### BRIEF
Retype the listing that follows, exactly as written.

### DATASET CONTENT
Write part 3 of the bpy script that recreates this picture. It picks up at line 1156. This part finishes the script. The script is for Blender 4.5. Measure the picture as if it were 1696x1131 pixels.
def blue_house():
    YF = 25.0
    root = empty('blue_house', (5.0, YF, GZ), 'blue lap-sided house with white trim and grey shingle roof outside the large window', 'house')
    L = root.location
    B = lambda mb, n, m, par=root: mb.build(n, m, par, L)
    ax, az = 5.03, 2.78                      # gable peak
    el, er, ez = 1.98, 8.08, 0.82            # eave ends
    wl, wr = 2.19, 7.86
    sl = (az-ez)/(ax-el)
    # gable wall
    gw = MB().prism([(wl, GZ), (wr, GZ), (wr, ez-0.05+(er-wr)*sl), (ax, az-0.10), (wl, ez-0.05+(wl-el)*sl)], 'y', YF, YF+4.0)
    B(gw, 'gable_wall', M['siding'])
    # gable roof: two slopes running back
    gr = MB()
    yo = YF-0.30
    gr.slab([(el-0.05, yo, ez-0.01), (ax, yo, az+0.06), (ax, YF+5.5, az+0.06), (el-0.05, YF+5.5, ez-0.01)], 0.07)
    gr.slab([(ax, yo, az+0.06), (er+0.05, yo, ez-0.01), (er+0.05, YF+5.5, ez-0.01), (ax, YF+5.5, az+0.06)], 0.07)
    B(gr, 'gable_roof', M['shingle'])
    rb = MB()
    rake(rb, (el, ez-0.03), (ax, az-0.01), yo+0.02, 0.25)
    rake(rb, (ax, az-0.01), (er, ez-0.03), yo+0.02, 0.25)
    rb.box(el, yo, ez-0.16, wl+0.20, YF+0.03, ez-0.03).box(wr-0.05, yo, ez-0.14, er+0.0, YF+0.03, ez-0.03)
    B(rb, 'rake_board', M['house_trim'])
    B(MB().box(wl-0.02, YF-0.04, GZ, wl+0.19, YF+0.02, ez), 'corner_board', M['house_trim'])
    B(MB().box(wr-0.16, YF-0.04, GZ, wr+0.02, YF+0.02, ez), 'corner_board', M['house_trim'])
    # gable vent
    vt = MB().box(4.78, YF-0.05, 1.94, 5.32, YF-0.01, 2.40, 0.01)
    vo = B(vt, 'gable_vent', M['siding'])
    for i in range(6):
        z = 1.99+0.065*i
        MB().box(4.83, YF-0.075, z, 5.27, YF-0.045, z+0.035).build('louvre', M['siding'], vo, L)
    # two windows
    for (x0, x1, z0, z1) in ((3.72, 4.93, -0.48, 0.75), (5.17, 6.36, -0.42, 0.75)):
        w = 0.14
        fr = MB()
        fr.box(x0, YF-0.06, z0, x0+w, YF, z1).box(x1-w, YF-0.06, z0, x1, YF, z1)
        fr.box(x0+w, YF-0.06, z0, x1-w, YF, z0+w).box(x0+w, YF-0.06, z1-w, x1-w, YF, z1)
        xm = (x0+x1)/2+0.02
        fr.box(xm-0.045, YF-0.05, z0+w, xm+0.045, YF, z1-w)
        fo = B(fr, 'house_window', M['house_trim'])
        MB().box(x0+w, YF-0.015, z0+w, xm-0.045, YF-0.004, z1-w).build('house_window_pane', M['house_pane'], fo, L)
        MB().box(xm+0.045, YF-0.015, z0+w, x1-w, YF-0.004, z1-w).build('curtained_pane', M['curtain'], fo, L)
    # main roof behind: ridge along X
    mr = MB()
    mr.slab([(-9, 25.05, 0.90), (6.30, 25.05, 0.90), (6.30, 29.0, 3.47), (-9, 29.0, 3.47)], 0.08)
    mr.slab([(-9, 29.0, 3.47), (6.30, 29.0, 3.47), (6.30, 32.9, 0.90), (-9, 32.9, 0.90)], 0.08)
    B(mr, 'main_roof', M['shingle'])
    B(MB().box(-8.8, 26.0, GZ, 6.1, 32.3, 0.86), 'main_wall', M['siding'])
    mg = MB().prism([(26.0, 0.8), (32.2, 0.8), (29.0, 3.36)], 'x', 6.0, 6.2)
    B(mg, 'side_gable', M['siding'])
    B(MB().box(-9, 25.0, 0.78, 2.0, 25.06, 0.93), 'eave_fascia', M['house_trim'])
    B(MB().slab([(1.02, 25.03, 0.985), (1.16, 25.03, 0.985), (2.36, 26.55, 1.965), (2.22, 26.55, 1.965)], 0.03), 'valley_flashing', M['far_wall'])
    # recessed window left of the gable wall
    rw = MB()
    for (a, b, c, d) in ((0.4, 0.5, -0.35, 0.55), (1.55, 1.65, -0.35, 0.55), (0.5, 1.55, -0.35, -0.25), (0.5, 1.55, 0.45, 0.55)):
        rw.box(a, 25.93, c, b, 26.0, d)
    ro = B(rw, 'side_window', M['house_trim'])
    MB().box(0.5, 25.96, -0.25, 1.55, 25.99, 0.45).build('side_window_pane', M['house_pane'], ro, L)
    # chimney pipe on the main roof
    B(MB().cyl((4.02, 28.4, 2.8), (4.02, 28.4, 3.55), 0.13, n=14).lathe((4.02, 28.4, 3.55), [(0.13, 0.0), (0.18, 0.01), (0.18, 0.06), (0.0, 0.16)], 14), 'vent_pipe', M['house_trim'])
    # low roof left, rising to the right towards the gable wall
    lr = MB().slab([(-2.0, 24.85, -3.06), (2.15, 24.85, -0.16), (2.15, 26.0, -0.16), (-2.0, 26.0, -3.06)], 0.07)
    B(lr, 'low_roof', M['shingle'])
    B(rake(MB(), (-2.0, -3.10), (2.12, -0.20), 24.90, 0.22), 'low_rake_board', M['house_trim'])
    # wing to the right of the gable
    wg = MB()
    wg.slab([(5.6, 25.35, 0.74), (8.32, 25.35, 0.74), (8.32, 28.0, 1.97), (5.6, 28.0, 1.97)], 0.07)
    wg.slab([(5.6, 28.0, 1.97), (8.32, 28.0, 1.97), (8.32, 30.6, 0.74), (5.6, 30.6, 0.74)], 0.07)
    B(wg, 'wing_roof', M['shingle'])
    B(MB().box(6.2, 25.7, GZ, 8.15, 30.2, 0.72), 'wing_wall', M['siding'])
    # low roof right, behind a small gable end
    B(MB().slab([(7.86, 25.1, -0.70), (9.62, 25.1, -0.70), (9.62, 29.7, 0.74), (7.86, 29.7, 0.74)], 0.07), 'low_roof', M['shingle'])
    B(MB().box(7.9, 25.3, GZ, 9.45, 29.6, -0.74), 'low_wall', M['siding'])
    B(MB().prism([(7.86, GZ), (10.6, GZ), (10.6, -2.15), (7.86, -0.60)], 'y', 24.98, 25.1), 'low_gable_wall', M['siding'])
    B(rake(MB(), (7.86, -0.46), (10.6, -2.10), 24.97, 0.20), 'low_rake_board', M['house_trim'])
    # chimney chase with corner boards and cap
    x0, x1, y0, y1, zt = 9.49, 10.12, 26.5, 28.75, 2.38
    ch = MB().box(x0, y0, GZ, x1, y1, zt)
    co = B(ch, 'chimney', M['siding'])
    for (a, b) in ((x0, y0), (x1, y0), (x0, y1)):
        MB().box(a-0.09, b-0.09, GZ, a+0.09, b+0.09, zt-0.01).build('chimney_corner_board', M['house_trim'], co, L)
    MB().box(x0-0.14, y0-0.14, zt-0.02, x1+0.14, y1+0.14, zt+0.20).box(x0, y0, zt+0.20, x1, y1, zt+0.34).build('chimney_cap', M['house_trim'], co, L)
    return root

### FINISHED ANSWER
Write part 3 of the bpy script that recreates this picture. It picks up at line 1156. This part finishes the script. The script is for Blender 4.5. Measure the picture as if it were 1696x1131 pixels.
def blue_house():
    YF = 25.0
    root = empty('blue_house', (5.0, YF, GZ), 'blue lap-sided house with white trim and grey shingle roof outside the large window', 'house')
    L = root.location
    B = lambda mb, n, m, par=root: mb.build(n, m, par, L)
    ax, az = 5.03, 2.78                      # gable peak
    el, er, ez = 1.98, 8.08, 0.82            # eave ends
    wl, wr = 2.19, 7.86
    sl = (az-ez)/(ax-el)
    # gable wall
    gw = MB().prism([(wl, GZ), (wr, GZ), (wr, ez-0.05+(er-wr)*sl), (ax, az-0.10), (wl, ez-0.05+(wl-el)*sl)], 'y', YF, YF+4.0)
    B(gw, 'gable_wall', M['siding'])
    # gable roof: two slopes running back
    gr = MB()
    yo = YF-0.30
    gr.slab([(el-0.05, yo, ez-0.01), (ax, yo, az+0.06), (ax, YF+5.5, az+0.06), (el-0.05, YF+5.5, ez-0.01)], 0.07)
    gr.slab([(ax, yo, az+0.06), (er+0.05, yo, ez-0.01), (er+0.05, YF+5.5, ez-0.01), (ax, YF+5.5, az+0.06)], 0.07)
    B(gr, 'gable_roof', M['shingle'])
    rb = MB()
    rake(rb, (el, ez-0.03), (ax, az-0.01), yo+0.02, 0.25)
    rake(rb, (ax, az-0.01), (er, ez-0.03), yo+0.02, 0.25)
    rb.box(el, yo, ez-0.16, wl+0.20, YF+0.03, ez-0.03).box(wr-0.05, yo, ez-0.14, er+0.0, YF+0.03, ez-0.03)
    B(rb, 'rake_board', M['house_trim'])
    B(MB().box(wl-0.02, YF-0.04, GZ, wl+0.19, YF+0.02, ez), 'corner_board', M['house_trim'])
    B(MB().box(wr-0.16, YF-0.04, GZ, wr+0.02, YF+0.02, ez), 'corner_board', M['house_trim'])
    # gable vent
    vt = MB().box(4.78, YF-0.05, 1.94, 5.32, YF-0.01, 2.40, 0.01)
    vo = B(vt, 'gable_vent', M['siding'])
    for i in range(6):
        z = 1.99+0.065*i
        MB().box(4.83, YF-0.075, z, 5.27, YF-0.045, z+0.035).build('louvre', M['siding'], vo, L)
    # two windows
    for (x0, x1, z0, z1) in ((3.72, 4.93, -0.48, 0.75), (5.17, 6.36, -0.42, 0.75)):
        w = 0.14
        fr = MB()
        fr.box(x0, YF-0.06, z0, x0+w, YF, z1).box(x1-w, YF-0.06, z0, x1, YF, z1)
        fr.box(x0+w, YF-0.06, z0, x1-w, YF, z0+w).box(x0+w, YF-0.06, z1-w, x1-w, YF, z1)
        xm = (x0+x1)/2+0.02
        fr.box(xm-0.045, YF-0.05, z0+w, xm+0.045, YF, z1-w)
        fo = B(fr, 'house_window', M['house_trim'])
        MB().box(x0+w, YF-0.015, z0+w, xm-0.045, YF-0.004, z1-w).build('house_window_pane', M['house_pane'], fo, L)
        MB().box(xm+0.045, YF-0.015, z0+w, x1-w, YF-0.004, z1-w).build('curtained_pane', M['curtain'], fo, L)
    # main roof behind: ridge along X
    mr = MB()
    mr.slab([(-9, 25.05, 0.90), (6.30, 25.05, 0.90), (6.30, 29.0, 3.47), (-9, 29.0, 3.47)], 0.08)
    mr.slab([(-9, 29.0, 3.47), (6.30, 29.0, 3.47), (6.30, 32.9, 0.90), (-9, 32.9, 0.90)], 0.08)
    B(mr, 'main_roof', M['shingle'])
    B(MB().box(-8.8, 26.0, GZ, 6.1, 32.3, 0.86), 'main_wall', M['siding'])
    mg = MB().prism([(26.0, 0.8), (32.2, 0.8), (29.0, 3.36)], 'x', 6.0, 6.2)
    B(mg, 'side_gable', M['siding'])
    B(MB().box(-9, 25.0, 0.78, 2.0, 25.06, 0.93), 'eave_fascia', M['house_trim'])
    B(MB().slab([(1.02, 25.03, 0.985), (1.16, 25.03, 0.985), (2.36, 26.55, 1.965), (2.22, 26.55, 1.965)], 0.03), 'valley_flashing', M['far_wall'])
    # recessed window left of the gable wall
    rw = MB()
    for (a, b, c, d) in ((0.4, 0.5, -0.35, 0.55), (1.55, 1.65, -0.35, 0.55), (0.5, 1.55, -0.35, -0.25), (0.5, 1.55, 0.45, 0.55)):
        rw.box(a, 25.93, c, b, 26.0, d)
    ro = B(rw, 'side_window', M['house_trim'])
    MB().box(0.5, 25.96, -0.25, 1.55, 25.99, 0.45).build('side_window_pane', M['house_pane'], ro, L)
    # chimney pipe on the main roof
    B(MB().cyl((4.02, 28.4, 2.8), (4.02, 28.4, 3.55), 0.13, n=14).lathe((4.02, 28.4, 3.55), [(0.13, 0.0), (0.18, 0.01), (0.18, 0.06), (0.0, 0.16)], 14), 'vent_pipe', M['house_trim'])
    # low roof left, rising to the right towards the gable wall
    lr = MB().slab([(-2.0, 24.85, -3.06), (2.15, 24.85, -0.16), (2.15, 26.0, -0.16), (-2.0, 26.0, -3.06)], 0.07)
    B(lr, 'low_roof', M['shingle'])
    B(rake(MB(), (-2.0, -3.10), (2.12, -0.20), 24.90, 0.22), 'low_rake_board', M['house_trim'])
    # wing to the right of the gable
    wg = MB()
    wg.slab([(5.6, 25.35, 0.74), (8.32, 25.35, 0.74), (8.32, 28.0, 1.97), (5.6, 28.0, 1.97)], 0.07)
    wg.slab([(5.6, 28.0, 1.97), (8.32, 28.0, 1.97), (8.32, 30.6, 0.74), (5.6, 30.6, 0.74)], 0.07)
    B(wg, 'wing_roof', M['shingle'])
    B(MB().box(6.2, 25.7, GZ, 8.15, 30.2, 0.72), 'wing_wall', M['siding'])
    # low roof right, behind a small gable end
    B(MB().slab([(7.86, 25.1, -0.70), (9.62, 25.1, -0.70), (9.62, 29.7, 0.74), (7.86, 29.7, 0.74)], 0.07), 'low_roof', M['shingle'])
    B(MB().box(7.9, 25.3, GZ, 9.45, 29.6, -0.74), 'low_wall', M['siding'])
    B(MB().prism([(7.86, GZ), (10.6, GZ), (10.6, -2.15), (7.86, -0.60)], 'y', 24.98, 25.1), 'low_gable_wall', M['siding'])
    B(rake(MB(), (7.86, -0.46), (10.6, -2.10), 24.97, 0.20), 'low_rake_board', M['house_trim'])
    # chimney chase with corner boards and cap
    x0, x1, y0, y1, zt = 9.49, 10.12, 26.5, 28.75, 2.38
    ch = MB().box(x0, y0, GZ, x1, y1, zt)
    co = B(ch, 'chimney', M['siding'])
    for (a, b) in ((x0, y0), (x1, y0), (x0, y1)):
        MB().box(a-0.09, b-0.09, GZ, a+0.09, b+0.09, zt-0.01).build('chimney_corner_board', M['house_trim'], co, L)
    MB().box(x0-0.14, y0-0.14, zt-0.02, x1+0.14, y1+0.14, zt+0.20).box(x0, y0, zt+0.20, x1, y1, zt+0.34).build('chimney_cap', M['house_trim'], co, L)
    return root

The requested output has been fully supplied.